A possible “Islamic” alternative to Microlending

Joe Bradford

| 02/20/2010

Muhammad Yunus having won the Nobel prize for economics, Microfinance has become a hot item for many seeking to make money and “lend” a helping hand. Much criticism has surrounded Microfinance, from Muslims and Non-Muslims alike, questioning the ethics and viability of the practice.

Objections generally center on the fact that it is an interest (Riba) based system, loaning out small amounts of money at a very high rate. Exploitation of women is another big concern. The majority of Microfinance and Micro-credit agencies cater solely to women, even though this apparently is a good thing, many of those women act merely as collection agents for the male members of their families who spend the money while the women bear the credit risk. Additionally, dependence on loans leads to circular borrowing and may constitute a minor form of debt slavery, forcing people out of waged work and into the informal economy.

These points aside, the objective here is not to dwell on the objections to or attempt to dismantle this system, but instead to promote a more ethical and credit-safe alternative to such practices.

Many proponents of “Islamic Finance” promote profit-sharing schemes that reduce credit risk and ensure profit-loss equity among the involved parties.

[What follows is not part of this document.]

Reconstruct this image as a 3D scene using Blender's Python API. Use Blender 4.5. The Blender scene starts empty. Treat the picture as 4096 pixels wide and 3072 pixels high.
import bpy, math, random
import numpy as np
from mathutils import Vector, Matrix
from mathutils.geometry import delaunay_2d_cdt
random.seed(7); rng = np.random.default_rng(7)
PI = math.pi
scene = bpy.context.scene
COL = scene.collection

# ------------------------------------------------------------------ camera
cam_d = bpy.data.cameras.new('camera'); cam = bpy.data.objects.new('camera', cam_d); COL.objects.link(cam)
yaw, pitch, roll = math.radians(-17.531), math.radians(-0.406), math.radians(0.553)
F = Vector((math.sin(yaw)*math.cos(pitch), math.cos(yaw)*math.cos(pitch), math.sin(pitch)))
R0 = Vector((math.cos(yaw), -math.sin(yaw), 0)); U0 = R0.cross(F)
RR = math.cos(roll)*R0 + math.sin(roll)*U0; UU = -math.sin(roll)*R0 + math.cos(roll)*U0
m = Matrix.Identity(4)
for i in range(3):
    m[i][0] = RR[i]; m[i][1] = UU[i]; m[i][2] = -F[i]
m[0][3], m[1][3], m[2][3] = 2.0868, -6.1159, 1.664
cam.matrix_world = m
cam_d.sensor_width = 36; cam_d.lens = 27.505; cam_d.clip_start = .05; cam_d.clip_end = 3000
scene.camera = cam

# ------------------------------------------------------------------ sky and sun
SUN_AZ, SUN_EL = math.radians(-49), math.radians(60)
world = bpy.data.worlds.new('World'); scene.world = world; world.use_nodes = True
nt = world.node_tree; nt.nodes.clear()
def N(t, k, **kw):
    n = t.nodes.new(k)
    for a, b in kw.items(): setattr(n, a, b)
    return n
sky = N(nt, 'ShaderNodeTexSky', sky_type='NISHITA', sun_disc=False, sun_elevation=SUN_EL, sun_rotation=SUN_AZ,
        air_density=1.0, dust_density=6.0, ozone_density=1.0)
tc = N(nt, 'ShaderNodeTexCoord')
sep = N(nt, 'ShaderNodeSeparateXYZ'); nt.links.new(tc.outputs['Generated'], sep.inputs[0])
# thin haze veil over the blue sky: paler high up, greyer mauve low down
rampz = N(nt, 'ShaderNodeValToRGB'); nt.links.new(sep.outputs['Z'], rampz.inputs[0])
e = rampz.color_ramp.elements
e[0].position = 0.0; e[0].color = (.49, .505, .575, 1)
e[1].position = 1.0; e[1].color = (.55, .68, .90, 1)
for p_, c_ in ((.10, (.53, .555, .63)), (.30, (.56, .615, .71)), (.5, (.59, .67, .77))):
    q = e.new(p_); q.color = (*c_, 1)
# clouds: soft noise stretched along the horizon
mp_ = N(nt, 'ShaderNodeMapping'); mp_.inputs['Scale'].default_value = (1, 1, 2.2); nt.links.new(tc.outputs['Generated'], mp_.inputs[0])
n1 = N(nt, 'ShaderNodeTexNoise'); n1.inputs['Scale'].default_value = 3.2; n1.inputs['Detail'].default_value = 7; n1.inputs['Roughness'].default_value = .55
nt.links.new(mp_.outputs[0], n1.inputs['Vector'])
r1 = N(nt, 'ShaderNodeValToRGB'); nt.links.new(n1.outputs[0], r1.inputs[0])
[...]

One such method that may provide an alternative is called “Credit-Based Mudarabah”.

Mudarabah is an Arabic word for silent partnership,

Sharikat alMuDarabah: a partnership of two parties in which one provides capital and the other provides labor. (For more on partnerships look here)

One method that the researcher mentioned was “credit-based Mudarabah” i.e. a credit-based silent partnership.

Credit-based Silent Partnership

Parties involved:

There will be one party that will provide the labor, known here as the “Agent”. The other party will provide capital, known here as the “Financier”.

How it works:

  1. The agent and the financier enter into a partnership agreement
  2. The two parties agree that the financing will not be provided until
    the business deal is arraigned with the various other parties involved.
  3. Once proof of the deal is presented to the financier, payment is made
    to the third party selling the goods, and profits are shared between the
    financier and the agent.

An example:

  1. Take into consideration this scenario:
  2. An agent purchases concrete for re-sale with the option to
    return or cancel within 48 hours.
  3. He then signs agreements with the purchasers of the concrete for delivery at the specified date.
  4. Upon closure of the deal, he presents proof of purchase for re-sale and
    closure of re-sale to the financier, who then would issue payment to the
    concrete salesman.
  5. Profits from the re-sale would be divided up between
    the agent and the financier.

Benefits of this method:

  1. Cancellation of the last deal would cancel the first, and sales risk
    is minimized.
  2. Credit-risk and risk of failure are brought to a minimum, as are the
    problems of misreporting

Additional considerations:

  1. The method is applicable for both wholesale and retail
  2. If the trade between the suppliers, the agent, and the retailers is constant, then there would only have to be an agreement to supply, with order amounts on a case by case agreement, an OCO (one cancels the other) agreement can be done in case the retailers or the financier defaults, so safety guards are in place.